• [Problem details]: Quote every line as given.

——

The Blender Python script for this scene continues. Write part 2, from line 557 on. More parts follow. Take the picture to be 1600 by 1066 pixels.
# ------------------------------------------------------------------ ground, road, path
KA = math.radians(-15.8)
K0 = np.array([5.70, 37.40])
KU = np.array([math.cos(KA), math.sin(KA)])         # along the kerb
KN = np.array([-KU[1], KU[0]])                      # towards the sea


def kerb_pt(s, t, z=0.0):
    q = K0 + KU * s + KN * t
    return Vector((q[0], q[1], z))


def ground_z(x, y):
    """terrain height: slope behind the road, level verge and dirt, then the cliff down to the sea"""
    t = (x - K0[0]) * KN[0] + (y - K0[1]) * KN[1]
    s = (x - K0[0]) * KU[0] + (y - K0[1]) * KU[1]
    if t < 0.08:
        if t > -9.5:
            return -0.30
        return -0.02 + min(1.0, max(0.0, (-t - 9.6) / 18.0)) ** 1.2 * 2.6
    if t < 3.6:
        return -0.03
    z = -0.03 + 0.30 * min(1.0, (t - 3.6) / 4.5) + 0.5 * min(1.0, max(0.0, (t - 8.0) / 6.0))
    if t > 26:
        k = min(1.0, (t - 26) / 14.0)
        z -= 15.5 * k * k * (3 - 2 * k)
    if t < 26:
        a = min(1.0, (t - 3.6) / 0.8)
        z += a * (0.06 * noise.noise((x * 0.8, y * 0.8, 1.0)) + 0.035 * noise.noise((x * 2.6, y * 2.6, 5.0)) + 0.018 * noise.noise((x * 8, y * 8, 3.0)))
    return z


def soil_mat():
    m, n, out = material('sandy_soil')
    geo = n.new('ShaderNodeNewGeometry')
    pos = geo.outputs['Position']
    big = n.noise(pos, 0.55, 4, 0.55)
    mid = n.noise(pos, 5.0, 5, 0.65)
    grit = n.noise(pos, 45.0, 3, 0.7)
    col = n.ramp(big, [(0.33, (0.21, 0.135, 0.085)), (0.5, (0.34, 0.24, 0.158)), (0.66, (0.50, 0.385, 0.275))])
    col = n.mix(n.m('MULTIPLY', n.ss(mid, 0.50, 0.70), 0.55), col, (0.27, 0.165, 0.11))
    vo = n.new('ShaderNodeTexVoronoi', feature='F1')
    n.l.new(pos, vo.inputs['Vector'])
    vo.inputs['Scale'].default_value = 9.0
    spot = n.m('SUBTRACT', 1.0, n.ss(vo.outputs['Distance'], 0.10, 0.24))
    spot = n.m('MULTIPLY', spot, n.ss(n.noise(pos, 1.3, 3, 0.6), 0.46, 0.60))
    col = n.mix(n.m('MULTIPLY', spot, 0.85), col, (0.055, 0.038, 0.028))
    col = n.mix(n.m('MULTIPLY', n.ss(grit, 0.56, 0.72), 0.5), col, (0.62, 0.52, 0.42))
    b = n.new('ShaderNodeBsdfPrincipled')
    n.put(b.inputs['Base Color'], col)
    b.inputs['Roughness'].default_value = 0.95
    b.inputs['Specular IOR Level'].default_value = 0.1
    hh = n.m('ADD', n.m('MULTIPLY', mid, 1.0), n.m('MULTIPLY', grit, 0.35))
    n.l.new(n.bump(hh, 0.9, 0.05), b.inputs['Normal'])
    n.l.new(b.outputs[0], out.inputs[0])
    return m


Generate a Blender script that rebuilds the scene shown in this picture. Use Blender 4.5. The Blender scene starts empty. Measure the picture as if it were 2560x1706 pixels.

——

• [Result of the exercise]:
The Blender Python script for this scene continues. Write part 2, from line 557 on. More parts follow. Take the picture to be 1600 by 1066 pixels.
# ------------------------------------------------------------------ ground, road, path
KA = math.radians(-15.8)
K0 = np.array([5.70, 37.40])
KU = np.array([math.cos(KA), math.sin(KA)])         # along the kerb
KN = np.array([-KU[1], KU[0]])                      # towards the sea


def kerb_pt(s, t, z=0.0):
    q = K0 + KU * s + KN * t
    return Vector((q[0], q[1], z))


def ground_z(x, y):
    """terrain height: slope behind the road, level verge and dirt, then the cliff down to the sea"""
    t = (x - K0[0]) * KN[0] + (y - K0[1]) * KN[1]
    s = (x - K0[0]) * KU[0] + (y - K0[1]) * KU[1]
    if t < 0.08:
        if t > -9.5:
            return -0.30
        return -0.02 + min(1.0, max(0.0, (-t - 9.6) / 18.0)) ** 1.2 * 2.6
    if t < 3.6:
        return -0.03
    z = -0.03 + 0.30 * min(1.0, (t - 3.6) / 4.5) + 0.5 * min(1.0, max(0.0, (t - 8.0) / 6.0))
    if t > 26:
        k = min(1.0, (t - 26) / 14.0)
        z -= 15.5 * k * k * (3 - 2 * k)
    if t < 26:
        a = min(1.0, (t - 3.6) / 0.8)
        z += a * (0.06 * noise.noise((x * 0.8, y * 0.8, 1.0)) + 0.035 * noise.noise((x * 2.6, y * 2.6, 5.0)) + 0.018 * noise.noise((x * 8, y * 8, 3.0)))
    return z


def soil_mat():
    m, n, out = material('sandy_soil')
    geo = n.new('ShaderNodeNewGeometry')
    pos = geo.outputs['Position']
    big = n.noise(pos, 0.55, 4, 0.55)
    mid = n.noise(pos, 5.0, 5, 0.65)
    grit = n.noise(pos, 45.0, 3, 0.7)
    col = n.ramp(big, [(0.33, (0.21, 0.135, 0.085)), (0.5, (0.34, 0.24, 0.158)), (0.66, (0.50, 0.385, 0.275))])
    col = n.mix(n.m('MULTIPLY', n.ss(mid, 0.50, 0.70), 0.55), col, (0.27, 0.165, 0.11))
    vo = n.new('ShaderNodeTexVoronoi', feature='F1')
    n.l.new(pos, vo.inputs['Vector'])
    vo.inputs['Scale'].default_value = 9.0
    spot = n.m('SUBTRACT', 1.0, n.ss(vo.outputs['Distance'], 0.10, 0.24))
    spot = n.m('MULTIPLY', spot, n.ss(n.noise(pos, 1.3, 3, 0.6), 0.46, 0.60))
    col = n.mix(n.m('MULTIPLY', spot, 0.85), col, (0.055, 0.038, 0.028))
    col = n.mix(n.m('MULTIPLY', n.ss(grit, 0.56, 0.72), 0.5), col, (0.62, 0.52, 0.42))
    b = n.new('ShaderNodeBsdfPrincipled')
    n.put(b.inputs['Base Color'], col)
    b.inputs['Roughness'].default_value = 0.95
    b.inputs['Specular IOR Level'].default_value = 0.1
    hh = n.m('ADD', n.m('MULTIPLY', mid, 1.0), n.m('MULTIPLY', grit, 0.35))
    n.l.new(n.bump(hh, 0.9, 0.05), b.inputs['Normal'])
    n.l.new(b.outputs[0], out.inputs[0])
    return m


Generate a Blender script that rebuilds the scene shown in this picture. Use Blender 4.5. The Blender scene starts empty. Measure the picture as if it were 2560x1706 pixels.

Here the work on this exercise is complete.